Copy the data that follows exactly. Include no pictures.

--- START ---

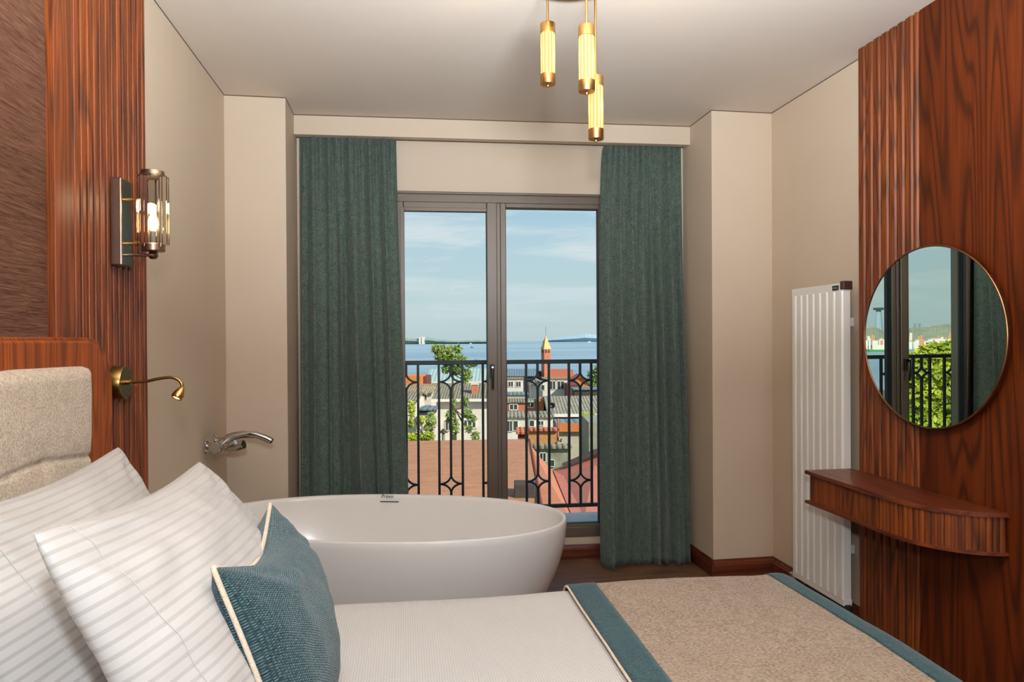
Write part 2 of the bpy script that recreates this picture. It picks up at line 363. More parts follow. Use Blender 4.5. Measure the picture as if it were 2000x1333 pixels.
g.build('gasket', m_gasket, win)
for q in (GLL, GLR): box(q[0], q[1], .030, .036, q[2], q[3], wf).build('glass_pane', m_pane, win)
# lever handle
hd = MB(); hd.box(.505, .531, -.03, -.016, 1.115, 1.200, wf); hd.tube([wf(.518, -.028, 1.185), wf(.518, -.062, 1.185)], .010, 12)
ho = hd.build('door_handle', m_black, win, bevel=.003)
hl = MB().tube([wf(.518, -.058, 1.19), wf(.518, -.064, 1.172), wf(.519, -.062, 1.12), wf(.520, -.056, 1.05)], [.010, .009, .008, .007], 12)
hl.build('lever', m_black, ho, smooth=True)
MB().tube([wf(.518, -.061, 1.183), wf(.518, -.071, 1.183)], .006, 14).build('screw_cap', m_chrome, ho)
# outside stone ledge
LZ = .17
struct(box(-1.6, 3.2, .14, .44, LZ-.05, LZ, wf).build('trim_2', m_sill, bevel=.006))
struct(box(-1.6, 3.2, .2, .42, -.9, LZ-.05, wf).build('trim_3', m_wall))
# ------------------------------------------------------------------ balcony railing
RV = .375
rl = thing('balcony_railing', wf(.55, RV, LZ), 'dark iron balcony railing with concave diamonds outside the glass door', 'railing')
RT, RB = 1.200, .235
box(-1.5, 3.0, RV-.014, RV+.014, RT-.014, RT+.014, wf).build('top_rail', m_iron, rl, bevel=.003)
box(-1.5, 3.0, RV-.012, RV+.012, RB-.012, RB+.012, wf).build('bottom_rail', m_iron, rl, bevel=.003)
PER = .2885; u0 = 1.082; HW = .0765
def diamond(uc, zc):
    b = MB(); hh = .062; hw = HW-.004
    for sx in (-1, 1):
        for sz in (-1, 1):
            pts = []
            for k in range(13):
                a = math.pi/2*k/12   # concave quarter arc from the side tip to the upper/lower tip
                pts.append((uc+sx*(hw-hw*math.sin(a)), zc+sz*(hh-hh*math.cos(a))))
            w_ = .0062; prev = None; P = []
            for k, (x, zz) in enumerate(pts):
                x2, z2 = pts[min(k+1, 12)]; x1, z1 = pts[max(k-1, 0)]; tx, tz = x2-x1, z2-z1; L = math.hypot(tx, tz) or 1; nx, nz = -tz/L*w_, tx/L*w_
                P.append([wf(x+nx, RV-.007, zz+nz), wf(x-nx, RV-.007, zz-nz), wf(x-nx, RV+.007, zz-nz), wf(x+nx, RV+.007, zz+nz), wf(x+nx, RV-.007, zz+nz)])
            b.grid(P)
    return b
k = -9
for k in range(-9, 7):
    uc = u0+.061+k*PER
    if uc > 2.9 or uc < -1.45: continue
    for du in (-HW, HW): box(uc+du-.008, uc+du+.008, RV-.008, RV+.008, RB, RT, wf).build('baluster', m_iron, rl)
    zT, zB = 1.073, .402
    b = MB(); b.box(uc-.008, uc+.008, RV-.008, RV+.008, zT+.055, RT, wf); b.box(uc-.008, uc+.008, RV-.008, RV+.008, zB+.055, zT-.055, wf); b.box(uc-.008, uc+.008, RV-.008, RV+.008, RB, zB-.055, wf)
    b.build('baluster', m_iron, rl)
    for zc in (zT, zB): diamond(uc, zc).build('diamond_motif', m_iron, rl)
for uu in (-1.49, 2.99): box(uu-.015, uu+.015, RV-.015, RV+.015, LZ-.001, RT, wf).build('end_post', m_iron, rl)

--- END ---

Answer in full:
Write part 2 of the bpy script that recreates this picture. It picks up at line 363. More parts follow. Use Blender 4.5. Measure the picture as if it were 2000x1333 pixels.
g.build('gasket', m_gasket, win)
for q in (GLL, GLR): box(q[0], q[1], .030, .036, q[2], q[3], wf).build('glass_pane', m_pane, win)
# lever handle
hd = MB(); hd.box(.505, .531, -.03, -.016, 1.115, 1.200, wf); hd.tube([wf(.518, -.028, 1.185), wf(.518, -.062, 1.185)], .010, 12)
ho = hd.build('door_handle', m_black, win, bevel=.003)
hl = MB().tube([wf(.518, -.058, 1.19), wf(.518, -.064, 1.172), wf(.519, -.062, 1.12), wf(.520, -.056, 1.05)], [.010, .009, .008, .007], 12)
hl.build('lever', m_black, ho, smooth=True)
MB().tube([wf(.518, -.061, 1.183), wf(.518, -.071, 1.183)], .006, 14).build('screw_cap', m_chrome, ho)
# outside stone ledge
LZ = .17
struct(box(-1.6, 3.2, .14, .44, LZ-.05, LZ, wf).build('trim_2', m_sill, bevel=.006))
struct(box(-1.6, 3.2, .2, .42, -.9, LZ-.05, wf).build('trim_3', m_wall))
# ------------------------------------------------------------------ balcony railing
RV = .375
rl = thing('balcony_railing', wf(.55, RV, LZ), 'dark iron balcony railing with concave diamonds outside the glass door', 'railing')
RT, RB = 1.200, .235
box(-1.5, 3.0, RV-.014, RV+.014, RT-.014, RT+.014, wf).build('top_rail', m_iron, rl, bevel=.003)
box(-1.5, 3.0, RV-.012, RV+.012, RB-.012, RB+.012, wf).build('bottom_rail', m_iron, rl, bevel=.003)
PER = .2885; u0 = 1.082; HW = .0765
def diamond(uc, zc):
    b = MB(); hh = .062; hw = HW-.004
    for sx in (-1, 1):
        for sz in (-1, 1):
            pts = []
            for k in range(13):
                a = math.pi/2*k/12   # concave quarter arc from the side tip to the upper/lower tip
                pts.append((uc+sx*(hw-hw*math.sin(a)), zc+sz*(hh-hh*math.cos(a))))
            w_ = .0062; prev = None; P = []
            for k, (x, zz) in enumerate(pts):
                x2, z2 = pts[min(k+1, 12)]; x1, z1 = pts[max(k-1, 0)]; tx, tz = x2-x1, z2-z1; L = math.hypot(tx, tz) or 1; nx, nz = -tz/L*w_, tx/L*w_
                P.append([wf(x+nx, RV-.007, zz+nz), wf(x-nx, RV-.007, zz-nz), wf(x-nx, RV+.007, zz-nz), wf(x+nx, RV+.007, zz+nz), wf(x+nx, RV-.007, zz+nz)])
            b.grid(P)
    return b
k = -9
for k in range(-9, 7):
    uc = u0+.061+k*PER
    if uc > 2.9 or uc < -1.45: continue
    for du in (-HW, HW): box(uc+du-.008, uc+du+.008, RV-.008, RV+.008, RB, RT, wf).build('baluster', m_iron, rl)
    zT, zB = 1.073, .402
    b = MB(); b.box(uc-.008, uc+.008, RV-.008, RV+.008, zT+.055, RT, wf); b.box(uc-.008, uc+.008, RV-.008, RV+.008, zB+.055, zT-.055, wf); b.box(uc-.008, uc+.008, RV-.008, RV+.008, RB, zB-.055, wf)
    b.build('baluster', m_iron, rl)
    for zc in (zT, zB): diamond(uc, zc).build('diamond_motif', m_iron, rl)
for uu in (-1.49, 2.99): box(uu-.015, uu+.015, RV-.015, RV+.015, LZ-.001, RT, wf).build('end_post', m_iron, rl)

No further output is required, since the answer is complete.